═══ The records
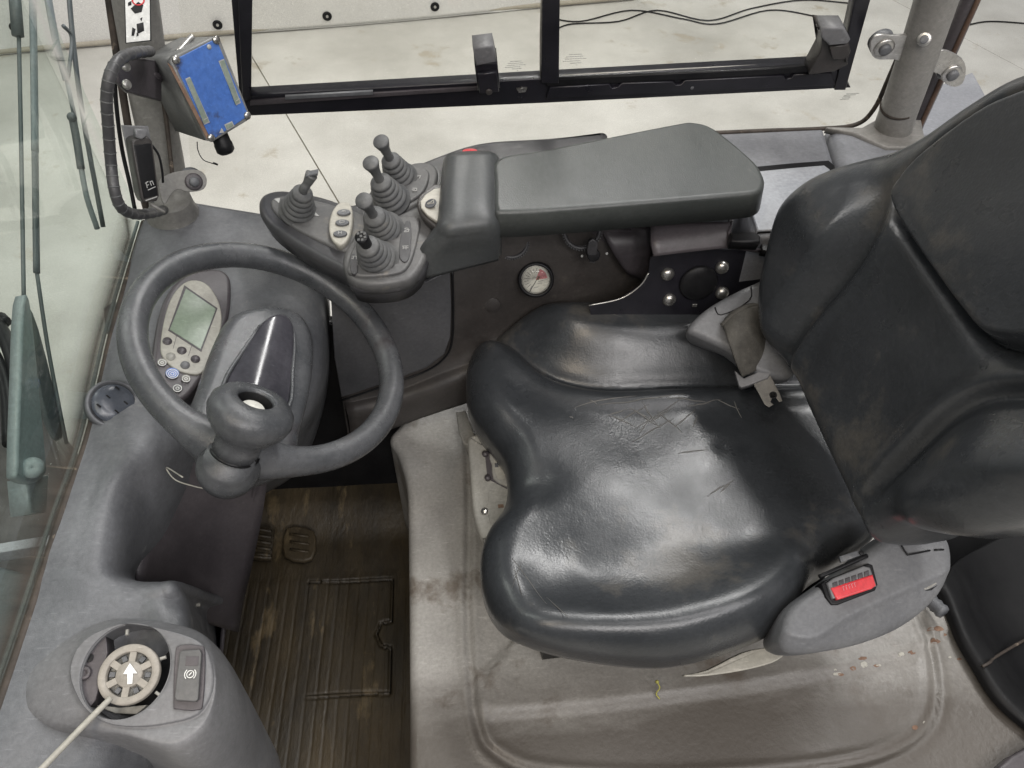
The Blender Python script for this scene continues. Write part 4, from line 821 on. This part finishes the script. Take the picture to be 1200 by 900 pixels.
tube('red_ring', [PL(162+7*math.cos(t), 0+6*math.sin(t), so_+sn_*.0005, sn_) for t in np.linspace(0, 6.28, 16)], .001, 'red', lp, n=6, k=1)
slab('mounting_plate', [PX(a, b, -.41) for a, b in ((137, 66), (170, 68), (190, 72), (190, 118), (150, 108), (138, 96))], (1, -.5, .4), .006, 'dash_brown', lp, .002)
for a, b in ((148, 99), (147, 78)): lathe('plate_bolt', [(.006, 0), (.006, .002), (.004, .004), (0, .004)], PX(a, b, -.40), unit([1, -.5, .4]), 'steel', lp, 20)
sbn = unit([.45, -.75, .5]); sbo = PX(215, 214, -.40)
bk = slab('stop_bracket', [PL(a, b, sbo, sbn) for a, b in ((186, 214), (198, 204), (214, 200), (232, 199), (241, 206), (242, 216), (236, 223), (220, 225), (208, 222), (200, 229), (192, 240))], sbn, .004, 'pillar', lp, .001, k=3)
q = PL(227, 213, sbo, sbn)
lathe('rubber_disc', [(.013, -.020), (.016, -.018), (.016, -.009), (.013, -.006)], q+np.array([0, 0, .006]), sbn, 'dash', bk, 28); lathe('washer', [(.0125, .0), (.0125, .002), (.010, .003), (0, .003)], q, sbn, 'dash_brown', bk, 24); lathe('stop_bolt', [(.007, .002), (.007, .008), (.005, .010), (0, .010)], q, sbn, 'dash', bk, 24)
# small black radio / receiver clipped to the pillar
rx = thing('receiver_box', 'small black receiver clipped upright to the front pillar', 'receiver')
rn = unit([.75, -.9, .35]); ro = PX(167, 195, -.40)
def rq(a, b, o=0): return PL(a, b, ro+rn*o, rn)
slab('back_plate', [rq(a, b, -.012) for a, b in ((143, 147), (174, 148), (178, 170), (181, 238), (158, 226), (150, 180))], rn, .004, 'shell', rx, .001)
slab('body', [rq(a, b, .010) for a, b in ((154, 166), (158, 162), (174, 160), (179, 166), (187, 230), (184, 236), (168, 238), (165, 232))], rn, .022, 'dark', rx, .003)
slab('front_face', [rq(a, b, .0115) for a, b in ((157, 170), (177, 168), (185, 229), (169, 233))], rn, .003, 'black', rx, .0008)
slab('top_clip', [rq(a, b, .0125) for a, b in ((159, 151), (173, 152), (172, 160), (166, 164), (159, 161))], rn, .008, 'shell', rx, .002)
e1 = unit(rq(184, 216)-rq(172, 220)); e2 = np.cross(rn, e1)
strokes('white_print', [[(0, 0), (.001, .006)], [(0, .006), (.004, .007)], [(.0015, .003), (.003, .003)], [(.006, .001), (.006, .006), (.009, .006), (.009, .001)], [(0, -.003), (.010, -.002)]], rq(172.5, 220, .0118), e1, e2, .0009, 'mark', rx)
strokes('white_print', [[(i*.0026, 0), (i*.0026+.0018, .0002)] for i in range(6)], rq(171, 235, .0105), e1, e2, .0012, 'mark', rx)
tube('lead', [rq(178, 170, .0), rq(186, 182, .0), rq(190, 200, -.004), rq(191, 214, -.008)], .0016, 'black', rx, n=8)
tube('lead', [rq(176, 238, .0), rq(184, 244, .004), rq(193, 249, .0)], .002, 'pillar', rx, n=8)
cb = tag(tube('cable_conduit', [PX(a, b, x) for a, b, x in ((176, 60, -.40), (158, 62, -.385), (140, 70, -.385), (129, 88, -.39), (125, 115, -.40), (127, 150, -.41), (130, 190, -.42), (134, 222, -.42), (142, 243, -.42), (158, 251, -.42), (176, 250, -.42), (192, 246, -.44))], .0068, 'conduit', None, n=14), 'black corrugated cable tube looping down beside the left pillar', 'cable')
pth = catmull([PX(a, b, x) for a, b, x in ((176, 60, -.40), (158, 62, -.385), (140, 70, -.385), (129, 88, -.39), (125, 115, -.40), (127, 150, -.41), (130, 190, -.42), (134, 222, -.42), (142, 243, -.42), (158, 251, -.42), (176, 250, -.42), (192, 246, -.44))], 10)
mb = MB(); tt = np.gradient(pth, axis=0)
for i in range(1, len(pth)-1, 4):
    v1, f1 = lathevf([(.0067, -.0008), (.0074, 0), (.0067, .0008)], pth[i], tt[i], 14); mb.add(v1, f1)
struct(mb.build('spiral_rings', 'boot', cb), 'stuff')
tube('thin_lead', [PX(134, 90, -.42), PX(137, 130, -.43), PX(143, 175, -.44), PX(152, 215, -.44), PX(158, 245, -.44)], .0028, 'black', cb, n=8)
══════
═══ The records
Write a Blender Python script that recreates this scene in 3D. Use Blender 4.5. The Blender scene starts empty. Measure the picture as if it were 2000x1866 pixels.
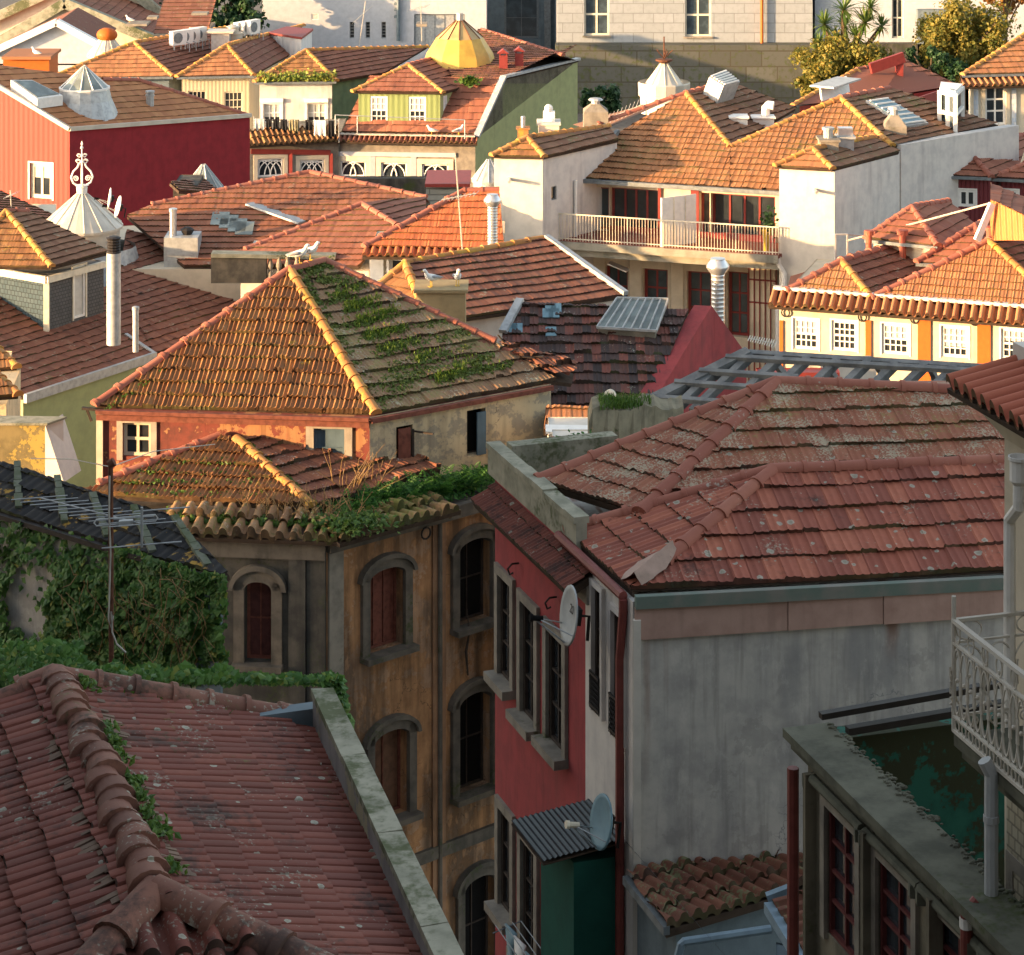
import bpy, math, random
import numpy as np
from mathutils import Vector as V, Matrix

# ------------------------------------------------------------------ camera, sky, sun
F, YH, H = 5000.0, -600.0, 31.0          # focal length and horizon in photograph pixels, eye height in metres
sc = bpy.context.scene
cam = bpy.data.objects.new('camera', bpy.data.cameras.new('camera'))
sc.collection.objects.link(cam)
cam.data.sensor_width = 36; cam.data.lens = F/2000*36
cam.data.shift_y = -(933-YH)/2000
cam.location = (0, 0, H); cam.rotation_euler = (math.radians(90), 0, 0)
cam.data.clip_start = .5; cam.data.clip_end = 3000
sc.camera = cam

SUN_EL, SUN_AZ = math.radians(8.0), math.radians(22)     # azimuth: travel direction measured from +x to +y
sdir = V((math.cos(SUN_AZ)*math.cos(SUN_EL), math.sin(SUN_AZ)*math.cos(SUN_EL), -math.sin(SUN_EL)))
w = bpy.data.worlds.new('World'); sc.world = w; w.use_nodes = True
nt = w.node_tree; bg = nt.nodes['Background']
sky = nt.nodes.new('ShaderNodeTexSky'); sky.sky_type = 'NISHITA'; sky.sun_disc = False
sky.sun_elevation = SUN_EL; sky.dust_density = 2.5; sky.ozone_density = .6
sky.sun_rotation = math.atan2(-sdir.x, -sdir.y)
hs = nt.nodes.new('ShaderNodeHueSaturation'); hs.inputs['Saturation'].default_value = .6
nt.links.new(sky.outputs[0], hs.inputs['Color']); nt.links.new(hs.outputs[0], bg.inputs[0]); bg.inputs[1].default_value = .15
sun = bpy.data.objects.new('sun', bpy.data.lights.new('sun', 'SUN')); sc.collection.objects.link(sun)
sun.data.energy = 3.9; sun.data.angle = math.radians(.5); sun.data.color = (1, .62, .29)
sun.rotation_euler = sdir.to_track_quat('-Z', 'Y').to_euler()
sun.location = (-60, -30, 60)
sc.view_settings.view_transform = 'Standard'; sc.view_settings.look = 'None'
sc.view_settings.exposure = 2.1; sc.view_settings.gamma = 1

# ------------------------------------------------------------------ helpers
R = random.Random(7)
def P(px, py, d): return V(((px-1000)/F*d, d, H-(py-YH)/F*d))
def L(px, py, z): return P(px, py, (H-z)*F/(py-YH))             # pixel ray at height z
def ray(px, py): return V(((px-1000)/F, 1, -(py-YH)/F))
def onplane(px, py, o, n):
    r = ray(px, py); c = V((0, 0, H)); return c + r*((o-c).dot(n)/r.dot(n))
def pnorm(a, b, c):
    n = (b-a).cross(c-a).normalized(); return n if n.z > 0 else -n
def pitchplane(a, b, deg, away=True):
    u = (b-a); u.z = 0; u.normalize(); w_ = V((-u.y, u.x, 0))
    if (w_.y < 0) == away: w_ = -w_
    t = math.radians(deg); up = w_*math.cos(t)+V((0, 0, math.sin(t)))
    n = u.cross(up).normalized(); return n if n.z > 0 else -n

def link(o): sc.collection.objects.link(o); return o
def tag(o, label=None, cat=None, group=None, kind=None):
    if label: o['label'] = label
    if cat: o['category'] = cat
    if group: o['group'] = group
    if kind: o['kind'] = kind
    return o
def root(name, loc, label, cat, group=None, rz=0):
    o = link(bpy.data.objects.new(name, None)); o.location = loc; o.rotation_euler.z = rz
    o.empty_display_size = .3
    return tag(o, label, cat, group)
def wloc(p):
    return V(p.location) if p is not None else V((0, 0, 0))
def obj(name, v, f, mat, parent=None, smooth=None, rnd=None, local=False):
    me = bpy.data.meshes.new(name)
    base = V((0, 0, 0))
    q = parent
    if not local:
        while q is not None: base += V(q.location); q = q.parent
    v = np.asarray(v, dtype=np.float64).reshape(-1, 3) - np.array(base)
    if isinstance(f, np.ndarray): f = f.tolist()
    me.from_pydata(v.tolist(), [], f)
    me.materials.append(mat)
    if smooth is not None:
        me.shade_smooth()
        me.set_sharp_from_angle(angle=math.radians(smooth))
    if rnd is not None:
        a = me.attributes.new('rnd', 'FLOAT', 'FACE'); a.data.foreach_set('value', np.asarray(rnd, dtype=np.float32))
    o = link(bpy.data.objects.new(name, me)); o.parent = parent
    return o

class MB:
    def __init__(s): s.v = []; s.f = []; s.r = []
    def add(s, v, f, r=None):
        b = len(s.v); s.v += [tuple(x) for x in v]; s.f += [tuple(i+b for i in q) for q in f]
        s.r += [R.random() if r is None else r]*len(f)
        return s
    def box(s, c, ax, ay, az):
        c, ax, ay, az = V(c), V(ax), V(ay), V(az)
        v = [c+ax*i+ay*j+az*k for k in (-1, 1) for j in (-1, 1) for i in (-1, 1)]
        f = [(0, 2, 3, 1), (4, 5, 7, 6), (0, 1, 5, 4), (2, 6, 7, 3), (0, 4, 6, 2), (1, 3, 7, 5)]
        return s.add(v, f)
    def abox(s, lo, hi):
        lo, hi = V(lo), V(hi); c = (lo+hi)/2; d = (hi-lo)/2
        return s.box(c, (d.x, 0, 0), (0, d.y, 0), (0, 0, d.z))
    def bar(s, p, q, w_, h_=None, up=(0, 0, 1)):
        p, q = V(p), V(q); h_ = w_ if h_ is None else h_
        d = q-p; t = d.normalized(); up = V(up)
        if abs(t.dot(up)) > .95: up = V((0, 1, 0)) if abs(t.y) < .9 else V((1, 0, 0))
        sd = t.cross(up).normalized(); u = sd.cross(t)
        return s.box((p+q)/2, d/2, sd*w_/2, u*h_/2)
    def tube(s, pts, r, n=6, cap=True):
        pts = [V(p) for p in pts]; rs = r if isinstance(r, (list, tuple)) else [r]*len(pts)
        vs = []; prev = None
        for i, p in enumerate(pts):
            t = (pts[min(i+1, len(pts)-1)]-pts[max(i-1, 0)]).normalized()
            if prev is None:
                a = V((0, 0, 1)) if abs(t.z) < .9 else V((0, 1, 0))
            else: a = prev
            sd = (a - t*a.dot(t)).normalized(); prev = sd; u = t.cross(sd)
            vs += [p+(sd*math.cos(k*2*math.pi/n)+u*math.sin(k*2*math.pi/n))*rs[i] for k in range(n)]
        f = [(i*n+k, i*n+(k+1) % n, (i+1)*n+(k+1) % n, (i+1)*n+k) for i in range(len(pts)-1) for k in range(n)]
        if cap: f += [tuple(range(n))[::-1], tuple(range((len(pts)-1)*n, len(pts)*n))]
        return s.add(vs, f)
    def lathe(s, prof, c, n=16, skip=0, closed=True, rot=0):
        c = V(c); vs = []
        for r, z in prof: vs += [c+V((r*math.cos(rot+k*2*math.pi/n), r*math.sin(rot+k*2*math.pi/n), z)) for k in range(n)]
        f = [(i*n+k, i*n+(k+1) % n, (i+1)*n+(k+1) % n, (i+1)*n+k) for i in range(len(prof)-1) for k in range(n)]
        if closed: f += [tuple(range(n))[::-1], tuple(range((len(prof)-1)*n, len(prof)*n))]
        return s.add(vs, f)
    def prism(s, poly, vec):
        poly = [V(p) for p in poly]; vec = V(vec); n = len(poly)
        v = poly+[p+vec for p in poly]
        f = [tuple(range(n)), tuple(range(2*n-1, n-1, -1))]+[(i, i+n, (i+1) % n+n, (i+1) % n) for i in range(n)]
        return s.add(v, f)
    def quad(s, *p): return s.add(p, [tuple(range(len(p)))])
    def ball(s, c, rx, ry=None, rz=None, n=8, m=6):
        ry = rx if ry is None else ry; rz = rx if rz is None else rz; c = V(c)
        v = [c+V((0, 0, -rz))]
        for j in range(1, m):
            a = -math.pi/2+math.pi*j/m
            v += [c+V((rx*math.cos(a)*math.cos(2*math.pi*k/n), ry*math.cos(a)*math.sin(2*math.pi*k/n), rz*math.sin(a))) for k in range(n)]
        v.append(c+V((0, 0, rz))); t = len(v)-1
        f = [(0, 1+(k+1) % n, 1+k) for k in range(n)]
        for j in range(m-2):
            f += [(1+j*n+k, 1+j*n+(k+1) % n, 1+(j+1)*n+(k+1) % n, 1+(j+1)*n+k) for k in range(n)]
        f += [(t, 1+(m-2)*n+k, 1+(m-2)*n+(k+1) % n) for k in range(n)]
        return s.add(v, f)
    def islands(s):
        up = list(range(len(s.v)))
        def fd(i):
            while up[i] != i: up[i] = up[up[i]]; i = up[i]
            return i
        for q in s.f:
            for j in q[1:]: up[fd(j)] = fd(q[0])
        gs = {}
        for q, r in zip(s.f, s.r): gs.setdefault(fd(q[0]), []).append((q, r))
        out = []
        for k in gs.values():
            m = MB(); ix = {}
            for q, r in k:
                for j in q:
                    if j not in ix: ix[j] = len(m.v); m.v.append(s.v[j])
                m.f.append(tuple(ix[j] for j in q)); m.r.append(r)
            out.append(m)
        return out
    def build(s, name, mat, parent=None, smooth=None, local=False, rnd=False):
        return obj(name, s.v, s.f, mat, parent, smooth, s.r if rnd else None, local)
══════
## Exercise brief
Your copy should hold only the lines from the one containing "Write a Blender" through the one containing "from mathutils import Vector as V, Matrix", word for word, with no pictures.

## Written solution
Write a Blender Python script that recreates this scene in 3D. Use Blender 4.5. The Blender scene starts empty. Measure the picture as if it were 2000x1866 pixels.
import bpy, math, random
import numpy as np
from mathutils import Vector as V, Matrix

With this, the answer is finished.